Barotropic tides on the southeast New England shelf: A view from a hybrid data assimilative modeling approach

Abstract

A high‐resolution hybrid data assimilative (DA) modeling system is used to study barotropic tides and tidal dynamics on the southeast New England shelf. In situ observations include tidal harmonics of 5 major tidal constituents [M2, S2, N2, O1, and K1] analyzed from coastal sea level and bottom pressure gauges. The DA system consists of both forward and inverse models. The former is the three‐dimensional, finite difference, nonlinear Regional Ocean Modeling System (ROMS).

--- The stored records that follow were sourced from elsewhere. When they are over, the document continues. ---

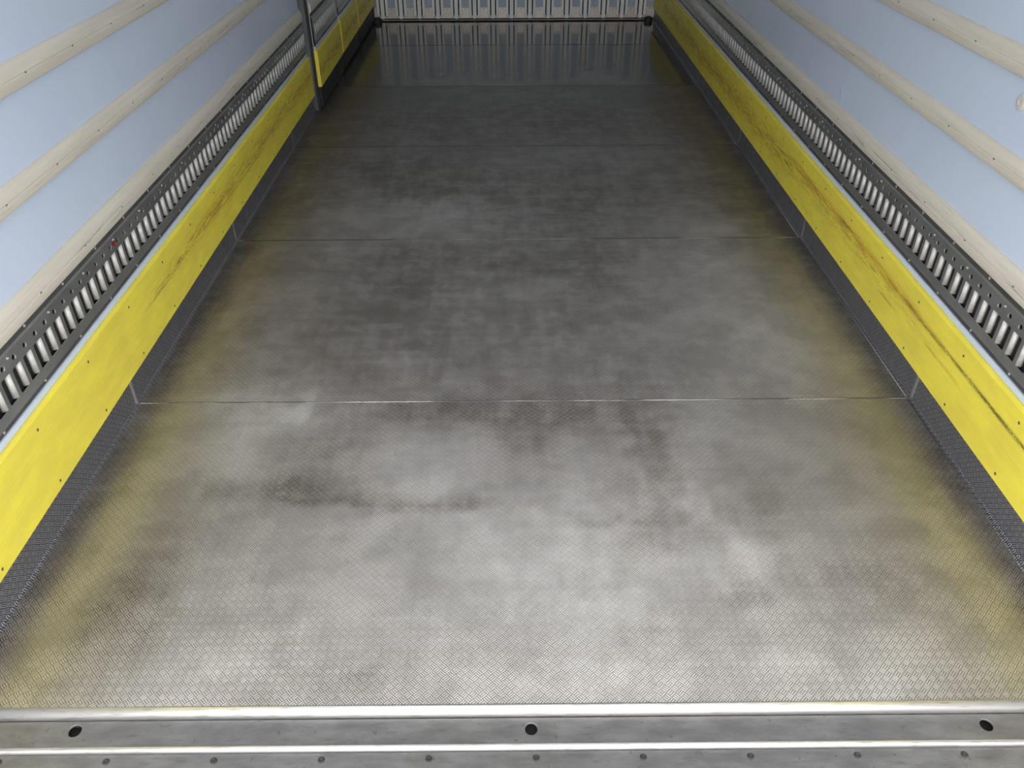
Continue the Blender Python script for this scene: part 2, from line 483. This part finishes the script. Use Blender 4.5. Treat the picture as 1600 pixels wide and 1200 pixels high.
for i, sy in enumerate(SEAMS):
    xs = np.linspace(-XK + .003, XK - .003, 160)
    V, F = [], []
    pr = [(-.0032, -.004), (-.0026, .0006), (0, .0014), (.0026, .0006), (.0032, -.004)]
    for k, xx in enumerate(xs):
        q = .55 + .6 * rng.random()
        V += [(xx, sy + py + .0006 * math.sin(k * 1.7), pz * (q if pz > 0 else 1)) for py, pz in pr]
    for k in range(len(xs) - 1):
        for j in range(4): F.append((k * 5 + j, k * 5 + j + 1, k * 5 + 6 + j, k * 5 + 5 + j))
    link('weld_seam', V, F, 'weld', floor, True)

# ------------------------------------------------------------------ structure: threshold at the open rear end
t1 = tag(empty('trim_1', (0, .96, 0)), 'rounded bright aluminium edge and step plate at the rear of the floor', kind='structure')
def local(o, parent):
    o.parent = parent
    o.matrix_parent_inverse = Matrix.Translation(-Vector(parent.location))
    return o
arc = []
for i in range(13):
    t = .12 + i / 12 * (math.pi / 2 - .12)
    arc.append((.9725 - .0165 * math.sin(t), -.0115 + .0128 * math.cos(t)))
prof = [(.9735, .0012)] + arc + [(.956, -.060), (.9735, -.060)]
local(sweep_x('nosing', prof, -1.30, 1.30, 'edge', None, True), t1)
# step plate with three drain holes
def holed_plate(name, x0, x1, y0, y1, z, holes, r, mat, depth=.03):
    V, F = [], []
    ds = square_dirs(32)
    hw = (y1 - y0) / 2; yc = (y0 + y1) / 2
    xs = sorted(holes)
    cur = x0
    def quad(a, b):
        k = len(V); V.extend([(a, y0, z), (b, y0, z), (b, y1, z), (a, y1, z)]); F.append((k, k + 1, k + 2, k + 3))
    for hx, hy in xs:
        quad(cur, hx - hw)
        k = len(V); n = len(ds)
        for d in ds: V.append((hx + d[0] * hw, yc + d[1] * hw, z))
        for dz, rr in ((0, r + .0012), (-.0012, r), (-depth, r)):
            for d in ds:
                q = pn(d, 2); V.append((hx + d[0] / q * rr, hy + d[1] / q * rr, z + dz))
        for lev in range(3):
            for i in range(n):
                j = (i + 1) % n
                F.append((k + lev * n + i, k + lev * n + j, k + (lev + 1) * n + j, k + (lev + 1) * n + i))
        cur = hx + hw
    quad(cur, x1)
    return link(name, V, F, mat)
HOLES = [(-.9510, .9325), (-.0090, .9285), (.9335, .9285)]
local(holed_plate('step_plate', -1.30, 1.30, .8935, .9530, -.019, HOLES, .0130, 'alu', .004), t1)
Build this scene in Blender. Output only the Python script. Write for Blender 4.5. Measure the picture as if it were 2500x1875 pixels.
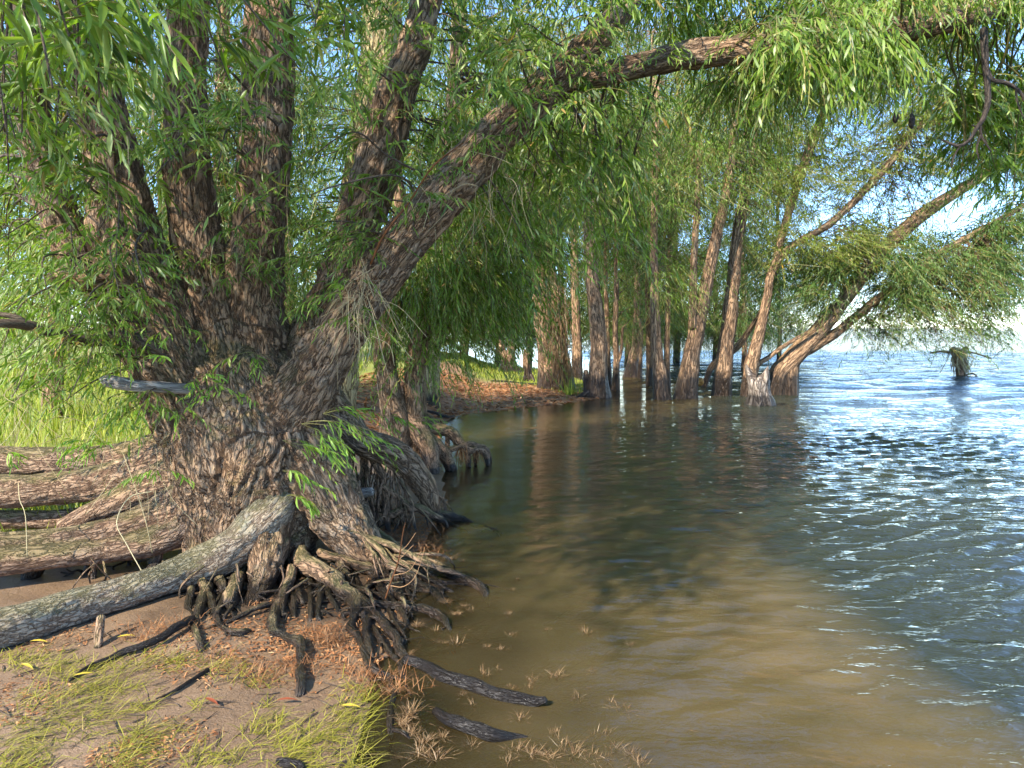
import bpy, math, random
import numpy as np
from mathutils import Vector, Matrix

for o in list(bpy.data.objects):
    bpy.data.objects.remove(o)
scn = bpy.context.scene
C = scn.collection
R = np.random.default_rng(11)
random.seed(11)

# ------------------------------------------------------------------ camera
CAMZ, FPX, VH = 1.6, 2500 * 26.0 / 36.0, 800.0
PITCH = math.atan((937.5 - VH) / FPX)
cam = bpy.data.cameras.new('camera')
cam.lens = 26.0; cam.sensor_width = 36.0
cam.clip_start = 0.05; cam.clip_end = 6000
camo = bpy.data.objects.new('camera', cam)
C.objects.link(camo)
camo.location = (0, 0, CAMZ)
camo.rotation_euler = (math.pi / 2 - PITCH, 0, 0)
scn.camera = camo

# ------------------------------------------------------------------ sky, sun, exposure
SUN = np.array([-0.52, -0.60, 0.62]); SUN /= np.linalg.norm(SUN)
world = bpy.data.worlds.new('World')
scn.world = world
world.use_nodes = True
wn = world.node_tree.nodes; wl = world.node_tree.links
bg = wn['Background']
sky = wn.new('ShaderNodeTexSky')
sky.sky_type = 'NISHITA'; sky.sun_disc = False
sky.sun_elevation = math.asin(SUN[2]); sky.sun_rotation = math.atan2(SUN[0], SUN[1])
sky.altitude = 2500.0; sky.air_density = 1.0; sky.dust_density = 0.0; sky.ozone_density = 3.5
hs = wn.new('ShaderNodeHueSaturation'); hs.inputs['Saturation'].default_value = 1.05
wl.new(sky.outputs[0], hs.inputs['Color']); wl.new(hs.outputs[0], bg.inputs[0])
bg.inputs[1].default_value = 0.15
sl = bpy.data.lights.new('sun', 'SUN')
sl.energy = 3.0; sl.angle = math.radians(0.8); sl.color = (1.0, 0.93, 0.80)
slo = bpy.data.objects.new('sun', sl)
C.objects.link(slo)
slo.rotation_euler = Vector(SUN).to_track_quat('Z', 'Y').to_euler()
slo.location = (-20, -10, 30)
vs = scn.view_settings
vs.view_transform = 'Standard'; vs.look = 'None'; vs.gamma = 1.0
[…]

The latter is a three‐dimensional linearized, frequency domain, finite element model TRUXTON. The DA system assimilates in situ observations via the inversion for the barotropic tidal open boundary conditions (OBCs). Model skill is evaluated by comparing the misfits between the observed and modeled tidal harmonics. The assimilation scheme is found effective and efficient in correcting the tidal OBCs, which in turn improve ROMS tidal solutions. Up to 50% decreases of model/data misfits are achieved after inverse data assimilation. Co‐amplitude and co‐phase maps and tidal current ellipses for each of 5 tidal constituents are generated, revealing complex tidal variability in this transition region between the tidally amplified Gulf of Maine in the northeast and the tidally much less energetic Middle Atlantic Bight in the southwest. Detailed examinations on the residual circulation, energetics, and momentum balances of the M2 tide reveal the key roles of the unique bottom bathymetry of Nantucket Shoals and the complex coastal geometry in affecting the regional tidal dynamics.